La legitimidad del Ejecutivo proviene de las elecciones, pero la de unos sindicatos que combinan el menor índice de afiliación del continente con el segundo mayor índice de huelgas por habitante de la Comunidad Europea peligraba seriamente si no conseguían salir un umbral significativo de apoyo el 28-M. Salvado ese riesgo tras una huelga de seguimiento muy desigual, los sindicatos tienen ahora la ocasión de demostrar que aprendieron la lección de 1989: cuando derrocharon en la negociación el capital del 14D.

Pacto social

Porque, una vez salvada la emergencia del descontrol del déficit del Instituto Nacional de Empleo (Inem), seguirá pendiente el debate de las prioridades: cómo invertir el dinero que se ahorre por esa vía en el reciclaje profesional de los parados y cómo encontrar un equilibrio entre la flexibilidad del mercado de trabajo y la mejora de la competitividad del factor trabajo: entre la temporalidad y la calidad profesional de las plantillas.

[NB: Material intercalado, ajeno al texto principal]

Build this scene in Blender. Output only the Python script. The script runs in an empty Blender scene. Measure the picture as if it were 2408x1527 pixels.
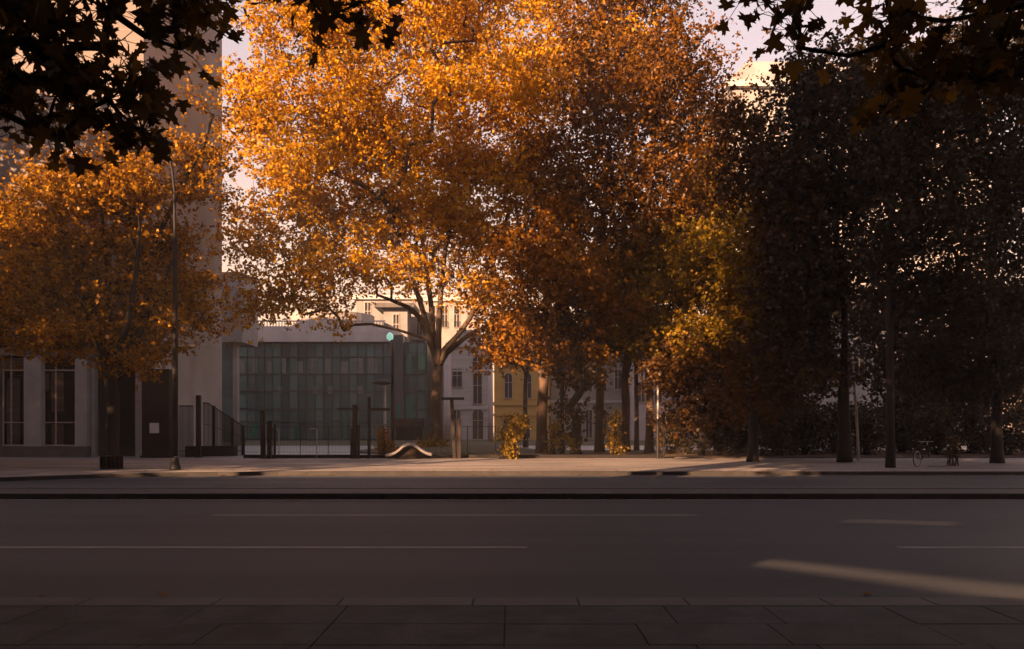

El desigual resultado de la huelga general de ayer no avala, sino todo lo contrario, un éxito de próximas convocatorias, anunciadas genéricamente para el próximo otoño; la huelga general es un recurso último, no una escalada sucesiva. Pero revela inquietudes profundas de muchos ciudadanos que no se pueden ignorar exclusivamente con alusiones a los excesos de algunos dirigentes sindicales. El Gobierno no debe renunciar a la política del rigor y de la convergencia económica con Europa; pero debe predicarla con mayor pasión pedagógica, buscando la complicidad social. Por ello, la mejor lección para todos de la jornada de ayer debería ser redoblar la urgencia para recuperar el diálogo social.